Single-walled carbon nanotube buckypaper as support for highly permeable double layer polyamide/zeolitic imidazolate framework in nanofiltration processes

Highlights

• The order of the immiscible phases in the interfacial polymerization determine the polyamide (PA) performance.

• Double layer PA/zeolitic imidazole framework synthetized on single-walled carbon nanotube support.

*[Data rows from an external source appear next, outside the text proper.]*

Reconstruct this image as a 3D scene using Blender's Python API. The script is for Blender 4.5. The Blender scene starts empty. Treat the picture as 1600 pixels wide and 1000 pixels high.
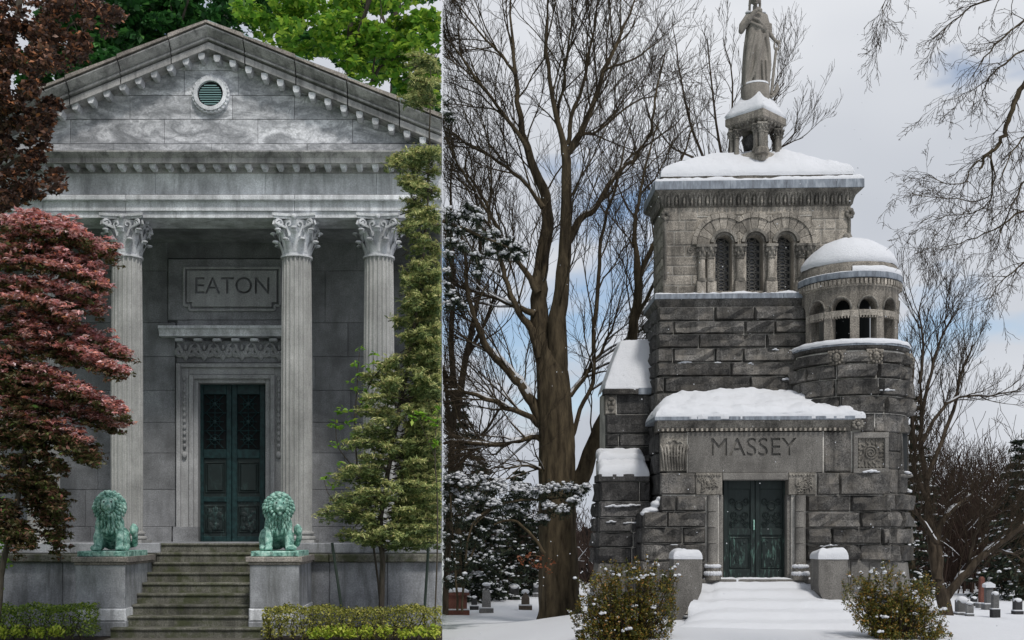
import bpy, bmesh, math, random
import numpy as np
from mathutils import Vector, Matrix, noise as mnoise

scene = bpy.context.scene
COL = scene.collection
R = math.radians

# ------------------------------------------------------------------ camera
# The picture is a pair of views set side by side.  They are built as two neighbouring plots:
# the summer plot lies at x < 0, the winter plot at x > 0, and the boundary is the plane x = 0.
# The camera stands on that boundary and looks straight along +Y with a shifted lens.
F = 1700.0          # focal length in photograph pixels (1600 px wide)
CX, HY = 691.0, 830.0
CZ = 1.65
cam_d = bpy.data.cameras.new('camera')
cam = bpy.data.objects.new('camera', cam_d)
COL.objects.link(cam)
cam.location = (0, 0, CZ)
cam.rotation_euler = (R(90), 0, 0)
cam_d.sensor_width = 36.0
cam_d.lens = F / 1600 * 36
cam_d.shift_x = (800 - CX) / 1600
cam_d.shift_y = (HY - 500) / 1600
cam_d.clip_start = 0.1
cam_d.clip_end = 3000
scene.camera = cam

# ------------------------------------------------------------------ world, sun, exposure
SUN_EL, SUN_AZ = R(56), R(22)      # azimuth measured from -Y (behind the camera) towards -X
world = bpy.data.worlds.new('World')
scene.world = world
world.use_nodes = True
wn, wl = world.node_tree.nodes, world.node_tree.links
wn.clear()
w_out = wn.new('ShaderNodeOutputWorld')
w_bg = wn.new('ShaderNodeBackground')
w_sky = wn.new('ShaderNodeTexSky')
w_sky.sky_type = 'NISHITA'
w_sky.sun_disc = False
w_sky.sun_elevation = SUN_EL
w_sky.sun_rotation = math.pi + SUN_AZ
w_sky.air_density = 1.0
w_sky.dust_density = 0.6
w_tc = wn.new('ShaderNodeTexCoord')
w_map = wn.new('ShaderNodeMapping')
w_map.inputs['Location'].default_value = (1.95, 8.69, 3.93)
w_map.inputs['Scale'].default_value = (1.0, 1.0, 1.9)
wl.new(w_tc.outputs['Generated'], w_map.inputs['Vector'])
w_n = wn.new('ShaderNodeTexNoise')
w_n.inputs['Scale'].default_value = 4.6
w_n.inputs['Detail'].default_value = 5.0
w_n.inputs['Roughness'].default_value = 0.5
wl.new(w_map.outputs['Vector'], w_n.inputs['Vector'])
w_r = wn.new('ShaderNodeValToRGB')
w_r.color_ramp.elements[0].position = 0.335
w_r.color_ramp.elements[0].color = (0.08, 0.08, 0.08, 1)
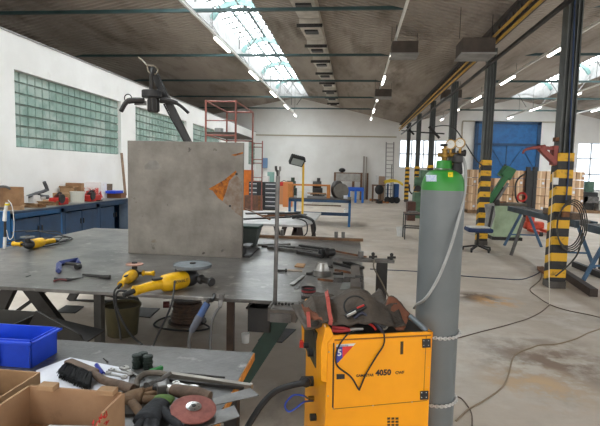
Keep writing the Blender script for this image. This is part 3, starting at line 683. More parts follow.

• Hydrophilic ZIF-93 layer changes PA layer properties providing high permeances and rejections on nanofiltration.

Abstract

The development of membranes for nanofiltration applications requires not only selective layers but also suitable supports to control their synthesis as well as to enable efficient and competitive membrane performances. Single-walled carbon nanotube free-standing films (denoted as buckypaper) have been used as supports for the preparation of polyamide (PA) layers by interfacial polymerization (IP) and tested for dead-end nanofiltration for dyes removal (265–1017 Da) from water and organic solvents. The arrangement of the phases during the IP is essential, thus impregnation on the buckypaper support, first with the organic phase and then with the aqueous phase (denoted as inverse IP, iIP) leads to permeances (of up to 28.0 and 31.4 L m⁻² h⁻¹ bar⁻¹ for water and methanol, respectively) and rejection values (>96%) that exceed those of the membranes prepared by reversing the impregnation order. Secondly, a double layer PA/zeolitic imidazolate framework (ZIF-8 or ZIF-93) was prepared on the buckypaper (bp). The design of this double layer led to superior membrane performance, in particular for the hydrophilic ZIF-93, as it changes the PA layer properties (increasing both hydrophilicity and surface roughness) providing higher permeances (up to 59.3 and 76.0 L m⁻² h⁻¹ bar⁻¹ for water and methanol, respectively) and dye rejections (>98.5%) than the bare PA layer prepared by iIP. This attractive performance of the PA/ZIF-93/bp membrane has been corroborated with experiments in cross-flow nanofiltration and dead-end nanofiltration of aqueous salt solutions, long-term stability nanofiltration and the study the membrane separation performance after a chlorine treatment. The results reported here therefore show the enormous potential of these membrane architectures for a variety of selective separation processes.